YOUR TASK: In the material below, please retype the lines from the very first through the one with "SC = bpy.context.scene", exactly and without pictures.

ITEMS:
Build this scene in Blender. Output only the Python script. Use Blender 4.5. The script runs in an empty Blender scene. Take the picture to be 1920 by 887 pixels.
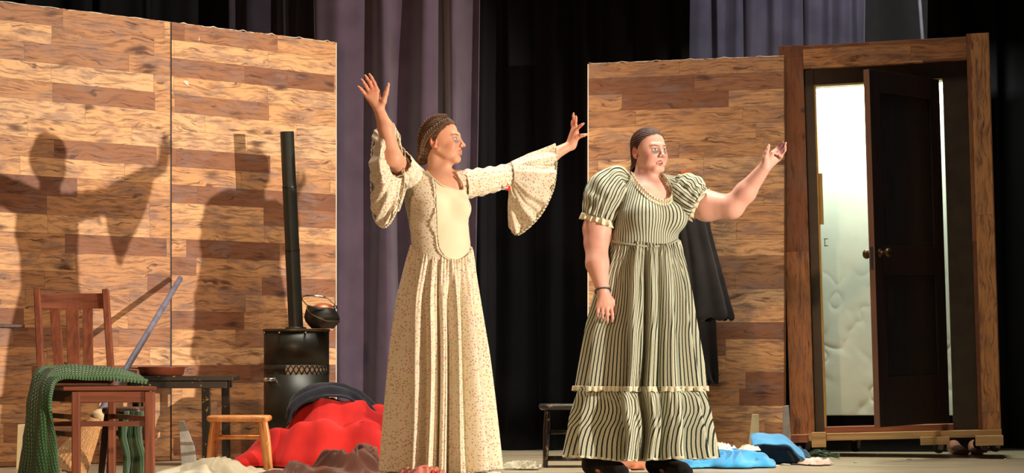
import bpy, bmesh, math, random
import numpy as np
from mathutils import Vector, Matrix

PI = math.pi
C = bpy.context.scene.collection
SC = bpy.context.scene

# ------------------------------------------------------------------ camera, world, lights, exposure
F = 4000.0; HX = 960.0; HY = 667.0; CH = 0.57
cam = bpy.data.cameras.new('camera'); camo = bpy.data.objects.new('camera', cam); C.objects.link(camo)
cam.sensor_width = 36.0; cam.lens = 36.0 * F / 1920.0
cam.shift_y = (HY - 443.5) / 1920.0
camo.location = (0, 0, CH); camo.rotation_euler = (PI / 2, 0, 0)
cam.clip_start = 0.5; cam.clip_end = 200
SC.camera = camo

wd = bpy.data.worlds.new('house_dark'); SC.world = wd; wd.use_nodes = True
wd.node_tree.nodes['Background'].inputs[0].default_value = (0.55, 0.5, 0.62, 1)
wd.node_tree.nodes['Background'].inputs[1].default_value = 0.03

def spot(name, loc, target, power, color, size=50, blend=0.5, radius=0.05):
    l = bpy.data.lights.new(name, 'SPOT'); l.energy = power; l.color = color
    l.spot_size = math.radians(size); l.spot_blend = blend; l.shadow_soft_size = radius
    o = bpy.data.objects.new(name, l); C.objects.link(o); o.location = loc
    o.rotation_euler = (Vector(target) - Vector(loc)).to_track_quat('-Z', 'Y').to_euler()
    return o

def area(name, loc, target, power, color, sx, sy):
    l = bpy.data.lights.new(name, 'AREA'); l.energy = power; l.color = color
    l.shape = 'RECTANGLE'; l.size = sx; l.size_y = sy
    o = bpy.data.objects.new(name, l); C.objects.link(o); o.location = loc
    o.rotation_euler = (Vector(target) - Vector(loc)).to_track_quat('-Z', 'Y').to_euler()
    return o

# hard side light from the right of the house, throws the two figures onto the left flats
spot('right_side_spot', (7.9, 4.3, 1.42), (-0.95, 10.75, 1.2), 5900, (1.0, 0.86, 0.71), 27, 0.3, 0.045)
# warm front light from the left of the house
spot('left_front_spot', (-1.9, 1.0, 2.9), (-0.65, 11.0, 0.95), 1150, (1.0, 0.58, 0.32), 30, 0.7, 0.14)
# overhead stage wash
wash = area('stage_wash', (0.3, 10.6, 5.4), (0.3, 10.62, 0.0), 100, (1.0, 0.92, 0.80), 3.4, 0.6); wash.data.spread = math.radians(70)
# cool light far upstage on the grey drapes
spot('upstage_light', (2.6, 13.3, 4.3), (2.4, 15.6, 2.4), 120, (0.86, 0.84, 1.0), 110, 0.8, 0.1)

vs = SC.view_settings
vs.view_transform = 'Standard'; vs.look = 'None'; vs.gamma = 1.0; vs.exposure = 0.0
vs.use_curve_mapping = False

# ------------------------------------------------------------------ helpers
def lin(r, g=None, b=None):
    if g is None: r, g, b = r
    f = lambda c: ((c / 255) / 12.92) if c / 255 <= 0.04045 else (((c / 255) + 0.055) / 1.055) ** 2.4
    return (f(r), f(g), f(b), 1.0)

def W(px, py, d):
    """a picture position at distance d -> the point in the room"""
    return np.array([(px - HX) * d / F, d, CH + (HY - py) * d / F])

def FL(px, d, z=0.0):
    return np.array([(px - HX) * d / F, d, z])

def setprops(o, label=None, cat=None, group=None, kind=None):
    if label: o['label'] = label
    if cat: o['category'] = cat
    if group: o['group'] = group
    if kind: o['kind'] = kind
    return o

def thing(name, label, cat, loc=(0, 0, 0), group=None, rot=(0, 0, 0)):
    o = bpy.data.objects.new(name, None); C.objects.link(o)
    o.location = tuple(float(v) for v in loc); o.rotation_euler = rot
    o.empty_display_size = 0.05
    return setprops(o, label, cat, group)

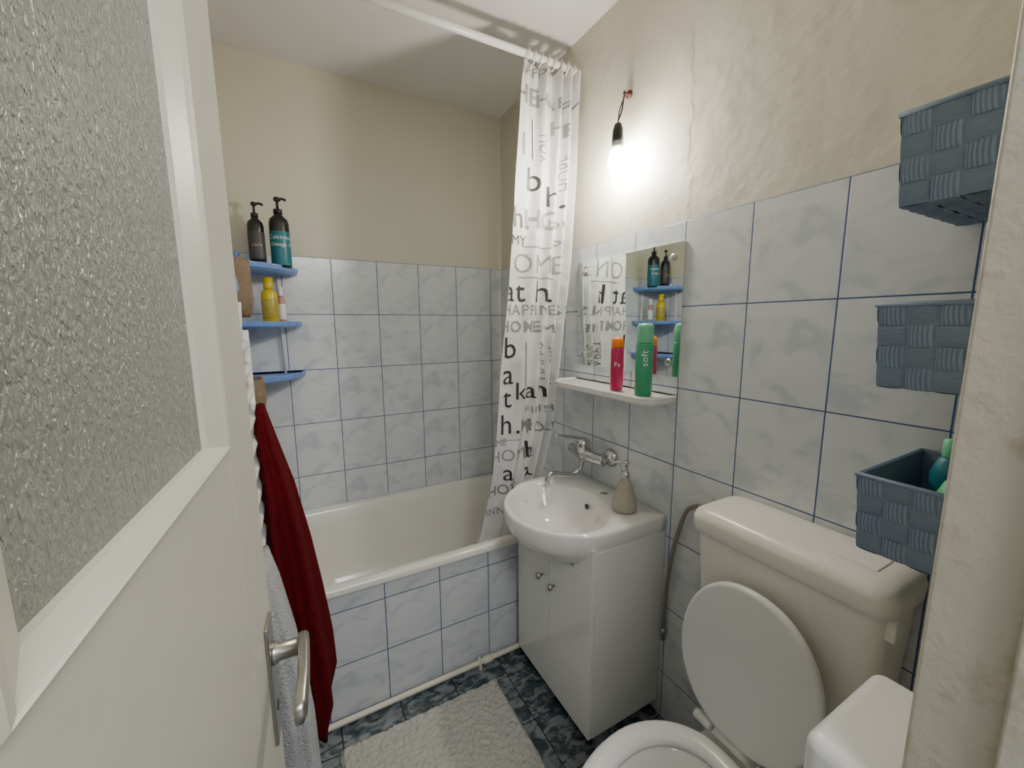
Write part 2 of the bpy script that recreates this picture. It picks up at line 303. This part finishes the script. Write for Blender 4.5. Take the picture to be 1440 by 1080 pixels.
# ------------------------------------------------------------------ mirror & shelf
mir=empty("wall_mirror")
box("mirror_glass",W-.006,W-.0005,.845,1.352,1.205,1.612,M['mirror'],0,mir)
for i,(y,z) in enumerate(((.885,1.57),(1.31,1.57),(.885,1.25),(1.31,1.25))):
    lathe("mirror_clip_%d"%i,[(.011,-.0065),(.011,-.009),(.006,-.012),(.001,-.0125)],(W,y,z),M['steel'],mir,20,'X')
def shelf_ring(z,ins):
    T=[i*pi/16 for i in range(9)]
    a=[(W-.125+.045*(1-sin(t))+ins,.85+ins+.045*(1-cos(t)),z) for t in T]
    b_=[(W-.125+.045*(1-sin(t))+ins,1.372-ins-.045*(1-cos(t)),z) for t in reversed(T)]
    return [(W-.001,.85+ins,z)]+a+b_+[(W-.001,1.372-ins,z)]
shelf=loft("bathroom_shelf",[shelf_ring(1.118,.012),shelf_ring(1.126,.002),shelf_ring(1.142,0),shelf_ring(1.148,.004),shelf_ring(1.146,.010),shelf_ring(1.144,.014)],M['porc'],smooth=False)
def can(name,x,y,z,r,h,mb,mc,caph):
    e=empty(name)
    lathe("can_body",[(r*.9,.0),(r,.003),(r,h-caph-.006),(r*.92,h-caph)],(x,y,z),mb,e,28)
    lathe("can_cap",[(r*.93,h-caph),(r*.95,h-caph+.002),(r*.93,h-.01),(r*.75,h-.002),(r*.3,h)],(x,y,z),mc,e,28)
    return e
pc=can("spray_can",W-.085,1.03,1.1465,.0215,.180,M['pink'],M['orange'],.034)
gc=can("deodorant_can",W-.09,.905,1.1465,.0265,.225,M['green'],M['greenl'],.06)
def text_on(name,body,size,mat,parent,fn,rot=0,bold=0,sub=.012):
    cu=bpy.data.curves.new(name,"FONT"); cu.body=body; cu.size=size; cu.resolution_u=3; cu.align_x='CENTER'; cu.align_y='CENTER'
    cu.offset=bold; cu.space_character=1.08
    o=bpy.data.objects.new(name,cu); bpy.context.collection.objects.link(o); bpy.context.view_layer.update()
    dg=bpy.context.evaluated_depsgraph_get(); me=bpy.data.meshes.new_from_object(o.evaluated_get(dg)); bpy.data.objects.remove(o)
    bm=bmesh.new(); bm.from_mesh(me); bmesh.ops.triangulate(bm,faces=bm.faces)
    for _ in range(5):
        ed=[e for e in bm.edges if e.calc_length()>sub]
        if not ed: break
        bmesh.ops.subdivide_edges(bm,edges=ed,cuts=1); bmesh.ops.triangulate(bm,faces=[f for f in bm.faces if len(f.verts)>3])
    for v in bm.verts:
        a,b_=v.co.x,v.co.y
        if rot: a,b_=a*cos(rot)-b_*sin(rot),a*sin(rot)+b_*cos(rot)
        v.co=Vector(fn(a,b_))
    bm.to_mesh(me); bm.free(); me.name=name; me.materials.clear(); me.materials.append(mat)
    return link(bpy.data.objects.new(name,me),parent)
def cyl_map(x,y,z,r,a0): return lambda a,b: (x+r*cos(a0+a/r),y+r*sin(a0+a/r),z+b)
text_on("can_text","soft",.030,M['labelw'],gc,cyl_map(W-.09,.905,1.265,.0272,math.radians(228)),rot=pi/2,sub=.006)
text_on("can_text2","Fa",.022,M['labelw'],pc,cyl_map(W-.085,1.03,1.235,.0222,math.radians(228)),sub=.006)
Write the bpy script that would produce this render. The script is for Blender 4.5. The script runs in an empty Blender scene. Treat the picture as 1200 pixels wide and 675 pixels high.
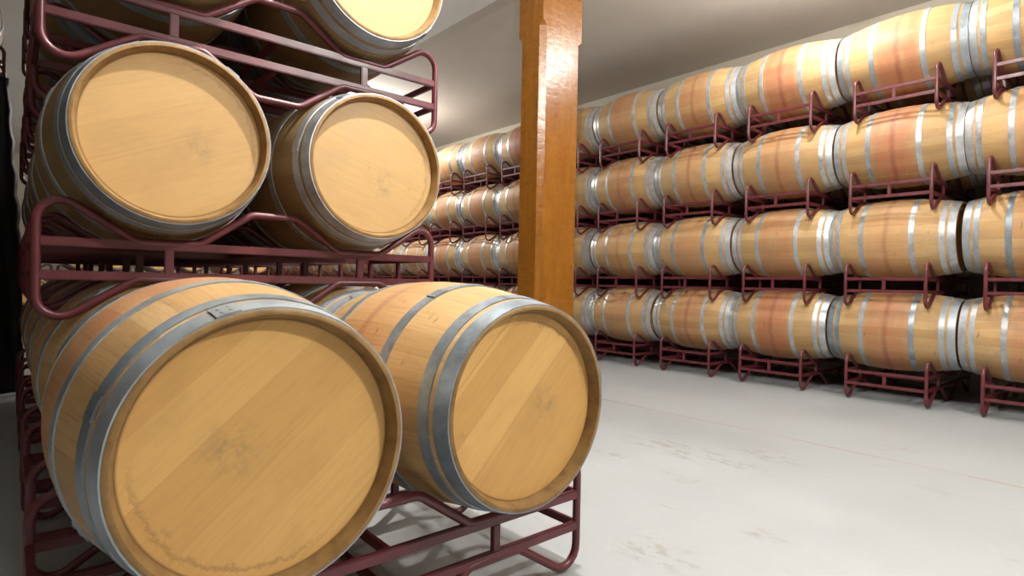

FINAL RESULT:
Build this scene in Blender. Output only the Python script. Use Blender 4.5. The script runs in an empty Blender scene. Take the picture to be 1920 by 887 pixels.
import bpy, bmesh, math, random
import numpy as np
from mathutils import Vector, Matrix

PI = math.pi
C = bpy.context.scene.collection
SC = bpy.context.scene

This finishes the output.